Im Zentrum der Affäre und auch der Untersuchung der vom DFB beauftragten Wirtschaftskanzlei Freshfields Bruckhaus Deringer steht eine Zahlung von 6,7 Millionen Euro. Diese soll laut Darstellung von DFB-Präsident Niersbach an die Finanzkommission der FIFA gegangen sein. Aufgrund dieser Zahlung soll das Organisationskomitee eine Unterstützung in Höhe von 170 Millionen Euro erhalten haben.

Sponsoren werden nervös

Den im Raum stehenden Vorwurf eines Stimmenkaufs wies der DFB mehrfach zurück. Mehr als zehn Rechtsanwälte der Kanzlei Freshfields Bruckhaus Deringer arbeiten derzeit in der DFB-Zentrale. Mit konkreten Ergebnissen ist nach Auskunft der externen Ermittler aber erst in einiger Zeit zu rechnen. "Wir haben Verständnis für den großen Informationsbedarf, aber bitten auch um Verständnis, dass wir mit Blick auf die Zahl der zu sichtenden Dokumente und zu befragenden Personen dafür einige Wochen benötigen werden", erklärte Christian Duve von Freshfields Bruckhaus Deringer.
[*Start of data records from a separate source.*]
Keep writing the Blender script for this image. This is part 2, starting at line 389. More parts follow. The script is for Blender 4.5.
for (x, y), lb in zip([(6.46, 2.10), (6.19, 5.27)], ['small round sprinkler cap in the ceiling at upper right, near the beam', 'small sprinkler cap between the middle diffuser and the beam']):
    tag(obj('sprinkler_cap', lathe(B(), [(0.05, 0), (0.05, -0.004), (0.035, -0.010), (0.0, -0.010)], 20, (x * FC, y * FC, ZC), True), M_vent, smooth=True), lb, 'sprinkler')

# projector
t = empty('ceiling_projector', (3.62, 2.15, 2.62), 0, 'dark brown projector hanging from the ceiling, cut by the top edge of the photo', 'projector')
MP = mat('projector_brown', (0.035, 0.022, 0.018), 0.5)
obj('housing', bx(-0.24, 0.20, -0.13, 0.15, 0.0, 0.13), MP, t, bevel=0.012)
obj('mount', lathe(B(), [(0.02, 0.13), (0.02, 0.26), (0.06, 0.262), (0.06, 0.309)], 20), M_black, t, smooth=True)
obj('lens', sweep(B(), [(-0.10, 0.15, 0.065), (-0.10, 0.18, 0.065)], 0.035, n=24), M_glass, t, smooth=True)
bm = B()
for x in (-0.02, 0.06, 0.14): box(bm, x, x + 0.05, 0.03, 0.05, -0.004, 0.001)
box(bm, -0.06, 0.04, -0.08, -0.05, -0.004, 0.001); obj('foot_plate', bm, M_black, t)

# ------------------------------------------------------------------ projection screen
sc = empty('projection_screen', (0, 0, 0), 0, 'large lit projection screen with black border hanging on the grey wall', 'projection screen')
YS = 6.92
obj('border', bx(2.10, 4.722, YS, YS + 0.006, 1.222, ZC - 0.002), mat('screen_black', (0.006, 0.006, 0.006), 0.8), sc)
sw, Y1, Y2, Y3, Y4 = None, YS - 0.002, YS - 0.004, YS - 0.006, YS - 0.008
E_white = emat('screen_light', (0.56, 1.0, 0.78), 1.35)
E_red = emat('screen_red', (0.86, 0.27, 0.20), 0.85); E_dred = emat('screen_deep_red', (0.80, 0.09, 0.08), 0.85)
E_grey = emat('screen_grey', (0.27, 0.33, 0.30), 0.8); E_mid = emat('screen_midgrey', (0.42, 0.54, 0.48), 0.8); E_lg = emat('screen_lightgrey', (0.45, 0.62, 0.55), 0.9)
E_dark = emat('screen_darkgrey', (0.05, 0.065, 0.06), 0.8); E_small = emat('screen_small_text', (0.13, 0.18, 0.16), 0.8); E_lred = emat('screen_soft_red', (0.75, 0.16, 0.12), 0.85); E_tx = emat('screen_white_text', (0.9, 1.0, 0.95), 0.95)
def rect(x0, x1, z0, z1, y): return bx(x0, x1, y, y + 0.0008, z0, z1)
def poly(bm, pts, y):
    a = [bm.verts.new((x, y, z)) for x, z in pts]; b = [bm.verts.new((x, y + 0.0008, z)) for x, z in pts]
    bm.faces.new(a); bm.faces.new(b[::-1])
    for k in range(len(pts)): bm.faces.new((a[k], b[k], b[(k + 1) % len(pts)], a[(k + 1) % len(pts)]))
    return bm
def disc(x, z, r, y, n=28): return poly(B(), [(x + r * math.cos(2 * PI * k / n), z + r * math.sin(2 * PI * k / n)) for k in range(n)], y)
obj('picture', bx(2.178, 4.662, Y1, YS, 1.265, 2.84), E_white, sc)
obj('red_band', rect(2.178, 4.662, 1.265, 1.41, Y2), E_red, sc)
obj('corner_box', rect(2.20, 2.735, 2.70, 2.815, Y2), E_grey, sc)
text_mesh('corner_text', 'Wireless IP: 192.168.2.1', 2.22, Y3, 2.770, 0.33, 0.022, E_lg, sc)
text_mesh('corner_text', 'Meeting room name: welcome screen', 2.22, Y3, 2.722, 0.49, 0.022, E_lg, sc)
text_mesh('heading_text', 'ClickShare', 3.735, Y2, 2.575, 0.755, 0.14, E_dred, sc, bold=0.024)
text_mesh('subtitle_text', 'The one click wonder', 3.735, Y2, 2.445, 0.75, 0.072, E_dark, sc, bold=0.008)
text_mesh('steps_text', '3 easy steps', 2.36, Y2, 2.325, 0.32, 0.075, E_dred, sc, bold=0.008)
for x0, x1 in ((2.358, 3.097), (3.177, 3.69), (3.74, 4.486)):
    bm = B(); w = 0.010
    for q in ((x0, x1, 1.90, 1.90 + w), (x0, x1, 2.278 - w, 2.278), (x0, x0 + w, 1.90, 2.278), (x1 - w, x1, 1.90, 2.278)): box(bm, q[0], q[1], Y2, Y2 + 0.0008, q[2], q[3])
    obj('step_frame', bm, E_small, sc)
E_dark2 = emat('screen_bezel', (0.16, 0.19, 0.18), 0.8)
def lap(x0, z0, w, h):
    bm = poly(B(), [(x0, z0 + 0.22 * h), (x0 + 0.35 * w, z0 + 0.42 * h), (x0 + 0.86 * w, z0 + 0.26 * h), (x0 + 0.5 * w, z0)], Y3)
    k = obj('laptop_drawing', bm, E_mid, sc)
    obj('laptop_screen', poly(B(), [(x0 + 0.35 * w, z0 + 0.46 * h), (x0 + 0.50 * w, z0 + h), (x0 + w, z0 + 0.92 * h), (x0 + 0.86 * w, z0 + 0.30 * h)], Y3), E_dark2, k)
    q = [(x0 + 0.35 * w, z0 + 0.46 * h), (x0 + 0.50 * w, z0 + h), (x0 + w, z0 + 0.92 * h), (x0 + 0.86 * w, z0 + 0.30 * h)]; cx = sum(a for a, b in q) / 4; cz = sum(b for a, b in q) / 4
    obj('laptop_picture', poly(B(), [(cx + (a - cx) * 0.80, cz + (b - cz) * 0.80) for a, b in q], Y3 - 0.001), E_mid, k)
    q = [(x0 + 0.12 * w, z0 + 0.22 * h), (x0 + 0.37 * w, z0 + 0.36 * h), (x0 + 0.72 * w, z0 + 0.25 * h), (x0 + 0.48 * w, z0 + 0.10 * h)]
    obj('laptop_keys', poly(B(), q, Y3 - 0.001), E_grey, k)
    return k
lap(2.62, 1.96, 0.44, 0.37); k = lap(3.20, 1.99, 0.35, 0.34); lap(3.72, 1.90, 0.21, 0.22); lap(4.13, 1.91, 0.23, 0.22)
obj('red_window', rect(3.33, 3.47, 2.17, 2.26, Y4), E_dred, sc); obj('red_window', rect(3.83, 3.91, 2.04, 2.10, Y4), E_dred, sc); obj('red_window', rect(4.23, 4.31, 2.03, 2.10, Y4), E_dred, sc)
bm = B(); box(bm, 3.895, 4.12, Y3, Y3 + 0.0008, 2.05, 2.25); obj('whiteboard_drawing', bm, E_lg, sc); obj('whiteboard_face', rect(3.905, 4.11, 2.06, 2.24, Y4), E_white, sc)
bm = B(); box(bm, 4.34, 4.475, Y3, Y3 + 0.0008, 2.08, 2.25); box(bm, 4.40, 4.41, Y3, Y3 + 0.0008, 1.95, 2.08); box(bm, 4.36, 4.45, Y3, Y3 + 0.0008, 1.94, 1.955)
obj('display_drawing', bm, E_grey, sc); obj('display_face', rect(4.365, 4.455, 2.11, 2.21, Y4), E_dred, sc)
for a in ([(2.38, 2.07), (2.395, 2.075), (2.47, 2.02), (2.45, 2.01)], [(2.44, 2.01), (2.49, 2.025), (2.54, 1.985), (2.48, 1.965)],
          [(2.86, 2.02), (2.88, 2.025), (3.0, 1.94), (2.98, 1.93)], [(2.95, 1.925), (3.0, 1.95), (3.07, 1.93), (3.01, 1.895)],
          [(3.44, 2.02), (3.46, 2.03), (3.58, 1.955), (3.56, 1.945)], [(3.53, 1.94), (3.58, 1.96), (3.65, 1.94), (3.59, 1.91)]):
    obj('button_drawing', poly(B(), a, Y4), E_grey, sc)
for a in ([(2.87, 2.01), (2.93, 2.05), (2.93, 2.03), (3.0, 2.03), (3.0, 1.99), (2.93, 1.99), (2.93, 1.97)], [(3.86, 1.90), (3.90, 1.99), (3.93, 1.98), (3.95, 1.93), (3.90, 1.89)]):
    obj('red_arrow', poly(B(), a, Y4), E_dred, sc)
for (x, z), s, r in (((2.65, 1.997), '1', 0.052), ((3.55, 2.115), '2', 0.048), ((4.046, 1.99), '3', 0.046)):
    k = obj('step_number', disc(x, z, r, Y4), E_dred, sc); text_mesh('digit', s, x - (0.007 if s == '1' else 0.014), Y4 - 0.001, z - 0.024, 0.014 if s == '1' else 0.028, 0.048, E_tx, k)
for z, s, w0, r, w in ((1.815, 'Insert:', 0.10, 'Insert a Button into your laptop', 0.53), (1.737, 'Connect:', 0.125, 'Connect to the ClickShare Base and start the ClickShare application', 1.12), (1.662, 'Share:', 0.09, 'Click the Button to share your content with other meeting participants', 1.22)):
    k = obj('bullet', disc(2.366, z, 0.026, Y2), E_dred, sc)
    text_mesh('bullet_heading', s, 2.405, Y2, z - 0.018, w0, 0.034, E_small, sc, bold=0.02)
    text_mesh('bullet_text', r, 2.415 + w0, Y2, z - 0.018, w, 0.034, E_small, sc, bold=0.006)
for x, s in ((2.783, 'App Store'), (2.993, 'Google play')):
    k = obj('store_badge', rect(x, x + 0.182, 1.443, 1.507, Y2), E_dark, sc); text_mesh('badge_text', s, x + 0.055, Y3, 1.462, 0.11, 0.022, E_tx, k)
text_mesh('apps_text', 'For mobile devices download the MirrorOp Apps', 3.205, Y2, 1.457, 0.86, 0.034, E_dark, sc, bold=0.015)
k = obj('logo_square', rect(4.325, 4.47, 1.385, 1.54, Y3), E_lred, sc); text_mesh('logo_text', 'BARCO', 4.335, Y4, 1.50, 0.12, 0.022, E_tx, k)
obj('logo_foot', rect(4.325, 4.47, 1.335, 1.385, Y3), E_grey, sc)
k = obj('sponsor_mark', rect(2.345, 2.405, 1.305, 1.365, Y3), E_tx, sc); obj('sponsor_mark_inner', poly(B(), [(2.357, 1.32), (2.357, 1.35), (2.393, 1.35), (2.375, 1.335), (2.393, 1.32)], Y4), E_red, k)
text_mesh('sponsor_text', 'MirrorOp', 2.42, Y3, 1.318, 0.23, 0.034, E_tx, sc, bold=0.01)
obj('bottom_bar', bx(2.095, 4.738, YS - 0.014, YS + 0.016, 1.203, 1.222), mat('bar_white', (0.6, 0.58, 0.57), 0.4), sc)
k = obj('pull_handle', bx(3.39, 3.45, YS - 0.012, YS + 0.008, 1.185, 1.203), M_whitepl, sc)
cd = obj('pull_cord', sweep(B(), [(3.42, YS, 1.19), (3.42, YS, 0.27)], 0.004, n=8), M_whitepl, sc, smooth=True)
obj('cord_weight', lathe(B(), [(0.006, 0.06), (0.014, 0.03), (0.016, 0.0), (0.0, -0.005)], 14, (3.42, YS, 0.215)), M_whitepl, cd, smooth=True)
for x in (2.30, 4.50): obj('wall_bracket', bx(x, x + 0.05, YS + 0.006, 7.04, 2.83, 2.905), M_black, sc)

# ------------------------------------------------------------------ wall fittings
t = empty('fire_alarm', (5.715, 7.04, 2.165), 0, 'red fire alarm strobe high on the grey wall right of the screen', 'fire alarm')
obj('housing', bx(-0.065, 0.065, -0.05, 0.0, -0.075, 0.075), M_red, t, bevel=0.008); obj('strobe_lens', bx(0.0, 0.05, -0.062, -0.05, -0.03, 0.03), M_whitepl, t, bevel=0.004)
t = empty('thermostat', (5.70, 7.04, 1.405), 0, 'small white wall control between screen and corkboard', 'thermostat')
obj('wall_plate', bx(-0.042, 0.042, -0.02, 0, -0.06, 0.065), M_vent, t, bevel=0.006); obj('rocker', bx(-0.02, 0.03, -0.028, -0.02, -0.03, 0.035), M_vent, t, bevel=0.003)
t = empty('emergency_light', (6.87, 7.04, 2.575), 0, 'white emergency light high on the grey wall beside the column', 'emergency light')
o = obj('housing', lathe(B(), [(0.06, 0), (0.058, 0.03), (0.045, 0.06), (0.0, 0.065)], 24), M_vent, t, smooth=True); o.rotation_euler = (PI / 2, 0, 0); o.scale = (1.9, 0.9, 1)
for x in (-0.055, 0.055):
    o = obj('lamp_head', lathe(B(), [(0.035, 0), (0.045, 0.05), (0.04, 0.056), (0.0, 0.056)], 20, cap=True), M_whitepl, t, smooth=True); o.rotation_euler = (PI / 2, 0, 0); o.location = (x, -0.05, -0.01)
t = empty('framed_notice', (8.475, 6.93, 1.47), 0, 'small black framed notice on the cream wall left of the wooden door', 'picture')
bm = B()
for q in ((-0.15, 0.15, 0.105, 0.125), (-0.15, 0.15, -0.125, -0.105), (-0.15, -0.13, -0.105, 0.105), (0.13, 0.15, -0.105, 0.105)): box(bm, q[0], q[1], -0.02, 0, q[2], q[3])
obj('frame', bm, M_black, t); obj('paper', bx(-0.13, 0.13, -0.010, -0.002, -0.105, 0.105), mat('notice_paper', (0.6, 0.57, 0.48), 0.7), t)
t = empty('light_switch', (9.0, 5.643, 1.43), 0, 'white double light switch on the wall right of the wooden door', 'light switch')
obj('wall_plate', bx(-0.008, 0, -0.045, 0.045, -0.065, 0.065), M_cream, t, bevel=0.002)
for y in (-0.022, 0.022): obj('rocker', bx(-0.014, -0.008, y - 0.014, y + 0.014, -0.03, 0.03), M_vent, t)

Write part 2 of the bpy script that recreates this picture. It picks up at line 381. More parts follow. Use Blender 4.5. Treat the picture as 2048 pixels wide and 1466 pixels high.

Sponsoren des DFB fordern nun ebenfalls lückenlose Aufklärung. "Über die derzeitigen Vorwürfe bezüglich der WM-Vergabe 2006 haben wir mit den DFB-Verantwortlichen gesprochen", sagte Ulrike Strauß, Sprecherin des Versicherungskonzerns Allianz der "Sport Bild" (Mittwochausgabe). "Wir gehen davon aus, dass der DFB die Vorwürfe lückenlos aufklären wird." Auch beim Chemie-Konzern Henkel werden die Vorwürfe genau beobachtet. "Wir verfolgen die aktuelle Berichterstattung rund um die Vergabe der WM 2006 sehr aufmerksam", sagte Henkel-Sprecher Lars Witteck dem Sportmagazin.